▶ _PROVIDED INFORMATION_

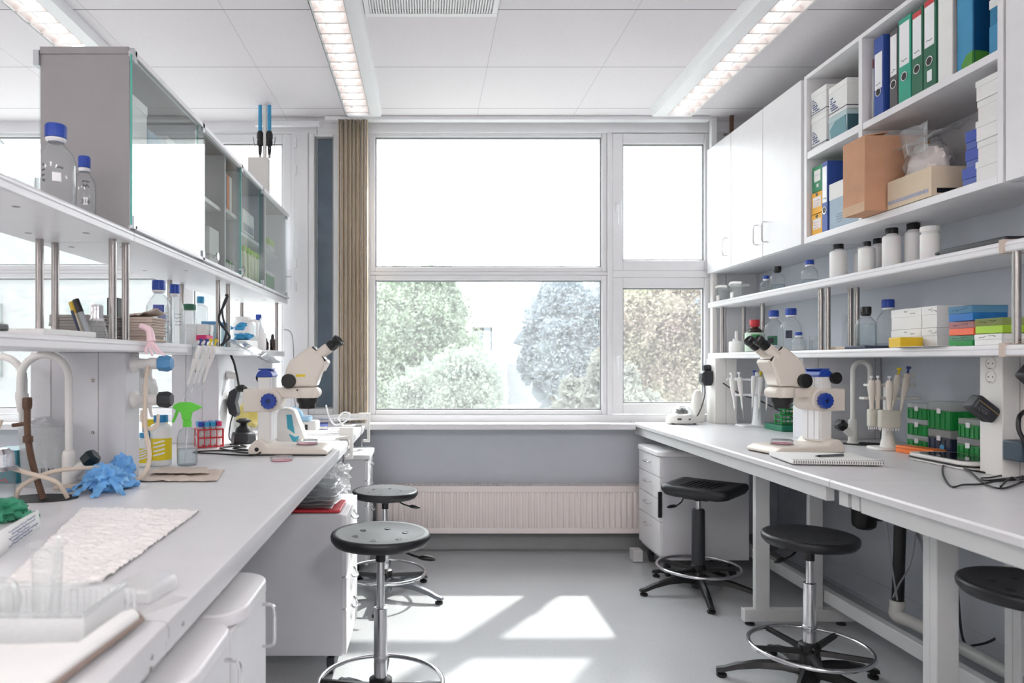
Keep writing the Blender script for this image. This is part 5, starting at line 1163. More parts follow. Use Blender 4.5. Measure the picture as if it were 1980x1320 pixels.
for (lb_, x, y, nm) in (('near', -.40, 3.60, 'nearer clamp arm lying over the left bench with its jaw at the edge'), ('far', -.375, 4.36, 'farther clamp arm lying over the left bench by the blind')):
    t = thing('clamp_arm', nm, 'clamp', (x, y, ZT))
    L__ = .58 if lb_ == 'near' else .50
    zb = .032 if lb_ == 'near' else .05
    a = R(184 if lb_ == 'near' else 190); d = Vector((cos(a), sin(a)*.6, 0))
    for o in (0, .022): build('rail', MB().tube([Vector((.0, o, zb+o*.4)), Vector((.0, o, zb+o*.4))+d*L__], .005, 8), 'pvc', t)
    if lb_ == 'far':
        k = MB(); k.prism([(-L__*.98, zb-.03), (0, zb-.012), (0, zb+.03), (-L__*.98, zb+.008)], -.004, .004, 'y'); build('ruler', k, 'offw', t)
        k = MB()
        for i in range(10): k.box(-.3+i*.018, -.294+i*.018, -.0055, -.004, zb-.012, zb+.004)
        build('ruler_mark', k, 'greyt', t, smooth=False)
    build('bracket', MB().box(-.05, .008, -.012, .03, zb-.012, zb+.03), 'offw', t, bevel=.003)
    build('jaw', MB().prism([(-.07, .001), (.004, .001), (.004, -.085), (-.02, -.085), (-.02, -.10), (.02, -.10), (.022, zb+.03), (.005, zb+.03), (.0, .018), (-.07, .008)], -.014, .014, 'y'), 'offw', t, bevel=.002)
    build('clamp_screw', MB().cyl((-.03, 0, -.125), (-.03, 0, -.053), .004, n=10).cyl((-.03, 0, -.13), (-.03, 0, -.122), .012, n=14), 'chrome', t)
k = MB().tube(catmull([(-.62, 4.3, 1.0), (-.6, 4.28, .93), (-.56, 4.25, .885), (-.5, 4.25, .90), (-.47, 4.27, .945), (-.51, 4.28, .955), (-.54, 4.27, .92), (-.5, 4.2, .88)], 8), .005, 8); tag(build('white_cable', k, 'pvc'), 'white cable looping behind the left microscope by the dark window strip', 'cable')
t = thing('notebook', 'closed blue edged notebook at the far end of the left bench', 'notebook', (-.70, 4.22, ZT), R(8)); build('pages', MB().box(-.10, .10, -.12, .12, .003, .02), 'paper', t); build('cover', MB().box(-.102, .102, -.122, .122, .02, .023).box(-.102, .102, -.122, .122, 0, .003), 'inkb', t)
k = MB().tube([(-.62, 3.55, .878), (-.50, 3.50, .872), (-.44, 3.52, .872)], .003, 6); tag(build('glass_rod', k, 'pvc'), 'thin white rod lying across the left bench seam', 'rod')

# plastic sleeves on the left drawer pedestal
t = thing('document_tray', 'red plastic folder lying on the left drawer unit', 'folder', (-.50, 2.93, .656)); build('folder_body', MB().prism(rrect(.30, .22, .01), .001, .012), 'red', t, bevel=.002)
sl = thing('plastic_sleeves', 'pile of clear plastic sleeves on the red folder', 'sleeves', (-.52, 2.94, .671)); rnd = random.Random(3)
for i in range(7):
    k = MB(); a = rnd.uniform(-.2, .2); k.place((rnd.uniform(-.02, .02), rnd.uniform(-.02, .02), i*.012), a); k.grid(lambda u, v: ((u-.5)*.28, (v-.5)*.2, .004+.012*noise.noise(Vector((u*4, v*4, i)))+.02*u*(i/7)), 16, 12); build('sleeve', k, 'bag', sl, solid=.001)
t = thing('plastic_bag', 'crumpled clear bag beside the sleeves on the left drawer unit', 'bag', (-.40, 3.155, .656)); build('bag_film', MB().ball((0, 0, .085), .07, 28, 16, (.8, 1.1, .85), lump=.6, seed=11), 'bag', t)

# big crumpled paper sheet, notes, green glove, foreground tray
fp = mat('crepe paper', 'f3f0ee', .95, vary=.03, bump=.9, bscale=42, bdist=.012)
o = sheet('bench_paper', 'large crumpled white paper sheet on the near left bench', fp, [onz(-60, 1200, ZT), onz(200, 1128, ZT), onz(388, 990, ZT), onz(160, 986, ZT)], ZT, .006, 200, 180, seed=4, freq=48, th=.0004, st=1.7)
t = thing('folded_note', 'folded note card with blue handwriting at the left edge', 'note', (-.90, 1.52, ZT)); 
A, B_, C_, D_ = Vector((.045, -.19, .0005)), Vector((-.037, .174, .0005)), Vector((-.043, .174, .044)), Vector((.03, -.19, .05))
k = MB(); k.fc([k.V(A), k.V(B_), k.V(C_), k.V(D_)]); build('card', k, 'paper', t, solid=.001)
k = MB(); k.fc([k.V(B_), k.V(A), k.V(A+Vector((-.05, -.01, .0))), k.V(B_+Vector((-.05, -.02, 0)))]); build('card_back', k, 'paper', t, solid=.001)
k = MB(); d = (B_-A).normalized(); nn = Vector((.0018, .0006, 0))
for i in range(5): scribble(k, A+nn+d*(.16+.02*(i % 2))+Vector((-.001, 0, .038-.0075*i)), d, Vector((0, 0, 1)), .17-.02*(i % 3), .004, i, .0007)
build('handwriting', k, 'inkb', t)
glove('green_glove', 'crumpled green wipe at the left edge of the left bench', mat('surgical green', '3f9a78', .6, vary=.15), onz(6, 1008, ZT), R(40), 1.1, seed=14, palm=(.05, .04, .03), fl=.045)
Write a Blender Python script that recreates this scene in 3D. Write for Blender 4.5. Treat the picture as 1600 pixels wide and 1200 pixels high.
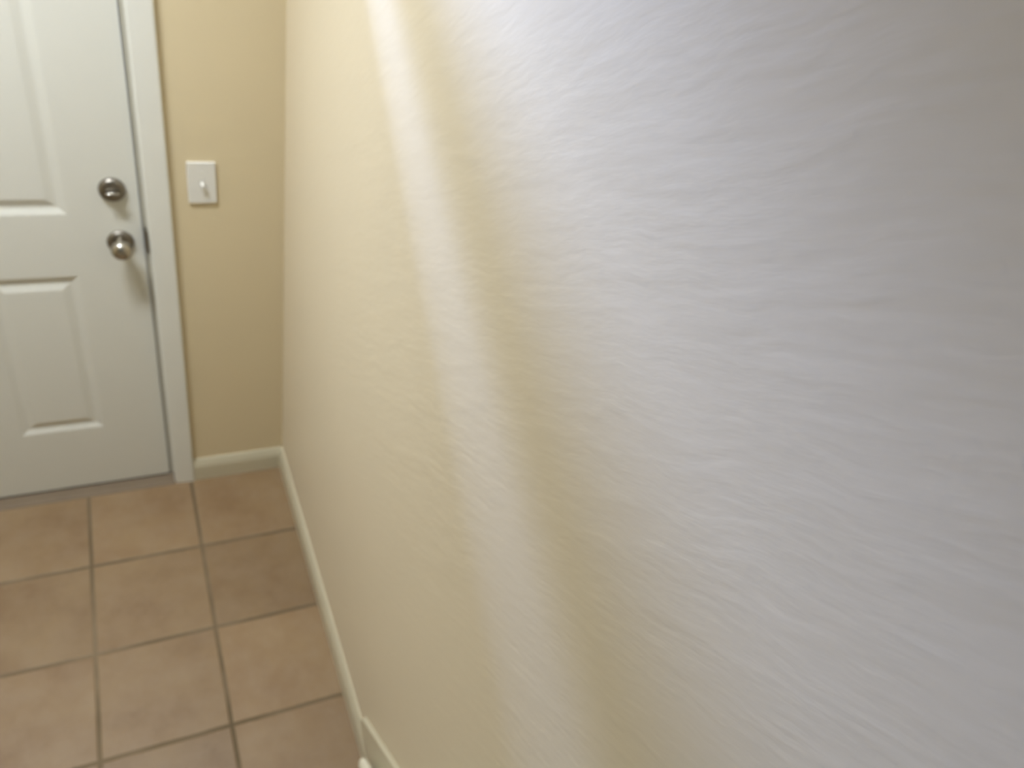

▶ _REQUEST_
Go through the listing above and list every line that has the word "pixels".

▶ _RESULT_
Keep writing the Blender script for this image. This is part 5, starting at line 1163. More parts follow. Use Blender 4.5. Measure the picture as if it were 1980x1320 pixels.
Write a Blender Python script that recreates this scene in 3D. Write for Blender 4.5. Treat the picture as 1600 pixels wide and 1200 pixels high.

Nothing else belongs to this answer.